$7^{n+2}+1$ is divisible by 8

Question

$n$ is an odd integer.

Use induction to prove $7^{n+2}+1$ is divisible by 8

When I use mathematical induction I get $$7^{k+3}+1$$

then when I use the assumption $$7\times 7^{k+2}+1\\ 7\times (8m-1)+1\\ 56m-6$$

How can I complete the answer?
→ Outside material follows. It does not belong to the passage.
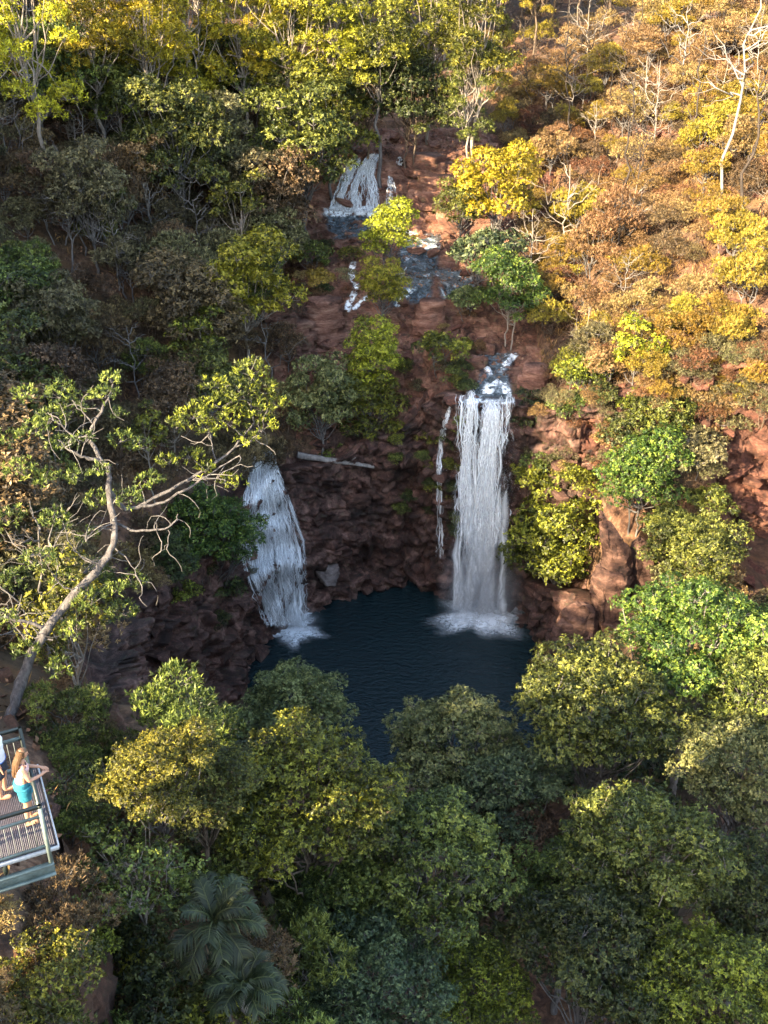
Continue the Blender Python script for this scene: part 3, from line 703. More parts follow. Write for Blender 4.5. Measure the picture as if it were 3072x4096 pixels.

What went wrong?

Answer 1

What is wrong is that this statement is not true.

Consider solving for $k$ such that $8|7^{k+2}+1$.

Then the above statement is equivalent to $$\bmod 8: (-1)^{k+2} \equiv -1$$ which means $k$ must be odd for this to hold, and it does not hold for even $k$.

Answer 2

Since you are establishing the conjecture for "odd integers" (I assume positive), you have two options:

1. Replace $n$ by $2n-1$ and go on with induction as usual.
2. Show that the conjecture is true for $n=1$. In the inductive step, assume that the conjecture is true for some $n=k$ and prove that it is true for $n=k+2$.

Answer 3

There is another way, using binomial : Writing $7= 8-1$ and applying binomial theorem we get, $$7^{2n+1} + 1 = 1 + \sum_{r=0}^{2n+1}\binom{2n+1}{r}8^r (-1)^{2n+1-r} = 1+ (-1)^{2n+1} + \sum_{r > 0} 8^r \binom{2n+1}{r} (-1)^{2n+1-r}.$$ Thus $8$ divides the RHS.